* [REQUIREMENTS] The lines from the top of the material through the line with "SC = bpy.context.scene; COL = SC.collection" are to be set down exactly. Leave the pictures out.

* [RECORDED DATA]
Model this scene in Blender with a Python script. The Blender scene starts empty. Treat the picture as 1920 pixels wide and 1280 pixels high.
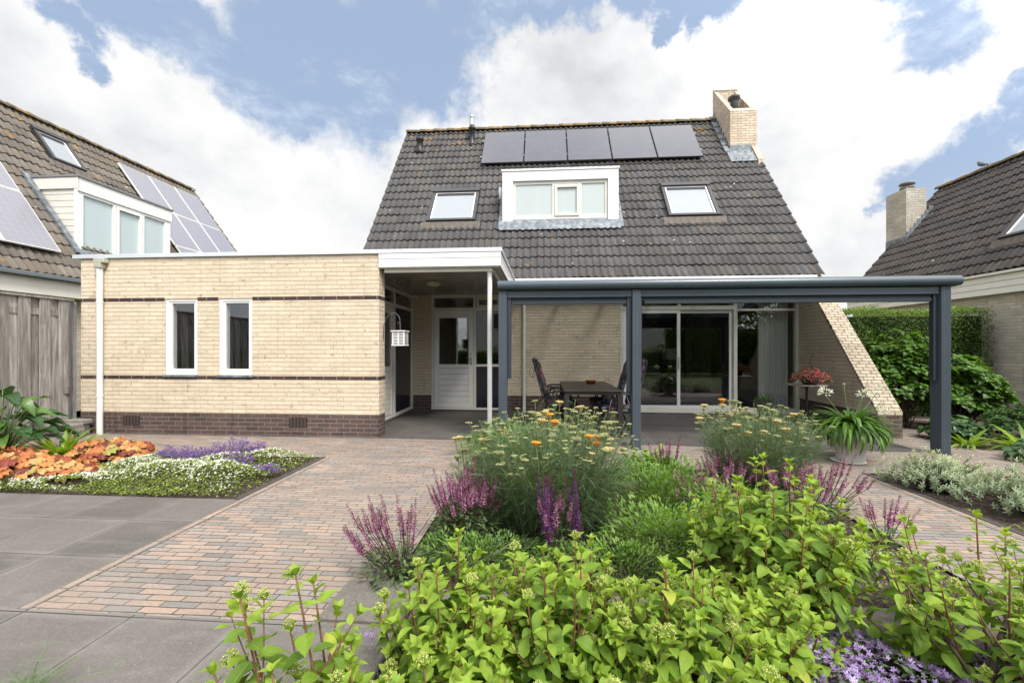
import bpy, math, random
import numpy as np
from mathutils import Vector, Matrix
random.seed(7); rng = np.random.default_rng(7)
R = math.radians; PI = math.pi
SC = bpy.context.scene; COL = SC.collection

# ------------------------------------------------------------ camera
THETA = math.atan(62/810.)
cam_d = bpy.data.cameras.new('camera'); cam = bpy.data.objects.new('camera', cam_d); COL.objects.link(cam)
cam_d.sensor_fit = 'HORIZONTAL'; cam_d.sensor_width = 36; cam_d.lens = 810/1920*36
cam_d.shift_y = 16/1920; cam_d.clip_start = 0.05; cam_d.clip_end = 2000
cam.location = (0, 0, 1.35); cam.rotation_euler = (PI/2, 0, THETA)
SC.camera = cam

# ------------------------------------------------------------ light and exposure
SUN_EL, SUN_AZ = 50, 145        # azimuth of the sun, clockwise from +Y (behind and to the right of the camera)
SUN_STRENGTH, SKY_STRENGTH, CLOUD_STRENGTH = 2.4, 0.06, 0.63
sl = bpy.data.lights.new('sun', 'SUN'); sl.energy = SUN_STRENGTH; sl.angle = R(15); sl.color = (1, .955, .88)
so = bpy.data.objects.new('sun', sl); COL.objects.link(so)
sd = Vector((math.sin(R(SUN_AZ))*math.cos(R(SUN_EL)), math.cos(R(SUN_AZ))*math.cos(R(SUN_EL)), math.sin(R(SUN_EL))))
so.rotation_euler = sd.to_track_quat('Z', 'Y').to_euler(); so.location = (8, -8, 20)
SC.view_settings.view_transform = 'Standard'; SC.view_settings.look = 'None'
SC.view_settings.exposure = 0.75; SC.view_settings.gamma = 1
SC.render.engine = 'CYCLES'
SC.cycles.max_bounces = 7; SC.cycles.transparent_max_bounces = 12
SC.cycles.diffuse_bounces = 4; SC.cycles.glossy_bounces = 4; SC.cycles.transmission_bounces = 5
SC.cycles.caustics_reflective = False; SC.cycles.caustics_refractive = False

# ------------------------------------------------------------ tiny node language
class NT:
    def __init__(s, tree): s.t = tree; s.t.nodes.clear()
    def n(s, typ, ins=None, out=0, **props):
        nd = s.t.nodes.new(typ)
        for k, v in props.items(): setattr(nd, k, v)
        for k, v in (ins or {}).items(): s.put(nd.inputs[k], v)
        return nd.outputs[out] if out is not None else nd
    def put(s, sock, v):
        if isinstance(v, bpy.types.NodeSocket): s.t.links.new(v, sock)
        elif v is not None:
            if sock.type == 'RGBA' and not isinstance(v, (int, float)) and len(v) == 3: v = (*v, 1)
            sock.default_value = v
    def m(s, op, a, b=None, c=None, clamp=False):
        nd = s.t.nodes.new('ShaderNodeMath'); nd.operation = op; nd.use_clamp = clamp
        for i, v in enumerate((a, b, c)):
            if v is not None: s.put(nd.inputs[i], v)
        return nd.outputs[0]
    def vm(s, op, a, b=None, out=0):
        nd = s.t.nodes.new('ShaderNodeVectorMath'); nd.operation = op
        s.put(nd.inputs[0], a)
        if b is not None: s.put(nd.inputs[3 if op == 'SCALE' else 1], b)
        return nd.outputs['Value'] if out == 'v' else nd.outputs[0]
    def mix(s, f, a, b, blend='MIX'):
        nd = s.t.nodes.new('ShaderNodeMix'); nd.data_type = 'RGBA'; nd.blend_type = blend
        s.put(nd.inputs['Factor'], f); s.put(nd.inputs[6], a); s.put(nd.inputs[7], b)
        return nd.outputs[2]
    def ramp(s, f, stops, interp='LINEAR'):
        nd = s.t.nodes.new('ShaderNodeValToRGB'); r = nd.color_ramp; r.interpolation = interp
        while len(r.elements) < len(stops): r.elements.new(.5)
        for e, (p, c) in zip(r.elements, stops):
            e.position = p; e.color = (*c, 1) if len(c) == 3 else c
        s.put(nd.inputs[0], f); return nd.outputs[0]
    def mr(s, v, a, b, c=0., d=1., smooth=True):
        nd = s.t.nodes.new('ShaderNodeMapRange')
        if smooth: nd.interpolation_type = 'SMOOTHSTEP'
        for i, x in enumerate((v, a, b, c, d)): s.put(nd.inputs[i], x)
        return nd.outputs[0]
    def noise(s, vec, scale, detail=3., rough=.55, out='Fac'):
        nd = s.t.nodes.new('ShaderNodeTexNoise'); s.put(nd.inputs['Vector'], vec)
        s.put(nd.inputs['Scale'], scale); s.put(nd.inputs['Detail'], detail); s.put(nd.inputs['Roughness'], rough)
        return nd.outputs[out]
    def white(s, vec, out='Value'):
        nd = s.t.nodes.new('ShaderNodeTexWhiteNoise'); s.put(nd.inputs['Vector'], vec); return nd.outputs[out]
    def xyz(s, v):
        nd = s.t.nodes.new('ShaderNodeSeparateXYZ'); s.put(nd.inputs[0], v); return nd.outputs[0], nd.outputs[1], nd.outputs[2]
    def comb(s, x=0., y=0., z=0.):
        nd = s.t.nodes.new('ShaderNodeCombineXYZ')
        for i, v in enumerate((x, y, z)): s.put(nd.inputs[i], v)
        return nd.outputs[0]
    def pos(s): return s.n('ShaderNodeNewGeometry', out=0)
    def uv(s): return s.n('ShaderNodeTexCoord', out=2)
    def attr(s, name='tint'): return s.n('ShaderNodeAttribute', out=2, attribute_name=name)
    def bump(s, h, strength=.5, dist=.01):
        return s.n('ShaderNodeBump', {'Height': h, 'Strength': strength, 'Distance': dist})
    def surf(s, sh): o = s.t.nodes.new('ShaderNodeOutputMaterial'); s.t.links.new(sh, o.inputs[0])
    def bsdf(s, col, rough=.6, bump=None, metal=0., spec=.5, coat=0., **kw):
        ins = {'Base Color': col, 'Roughness': rough, 'Metallic': metal, 'Specular IOR Level': spec, 'Coat Weight': coat}
        ins.update(kw)
        if bump is not None: ins['Normal'] = bump
        return s.n('ShaderNodeBsdfPrincipled', ins)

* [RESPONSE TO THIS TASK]
Model this scene in Blender with a Python script. The Blender scene starts empty. Treat the picture as 1920 pixels wide and 1280 pixels high.
import bpy, math, random
import numpy as np
from mathutils import Vector, Matrix
random.seed(7); rng = np.random.default_rng(7)
R = math.radians; PI = math.pi
SC = bpy.context.scene; COL = SC.collection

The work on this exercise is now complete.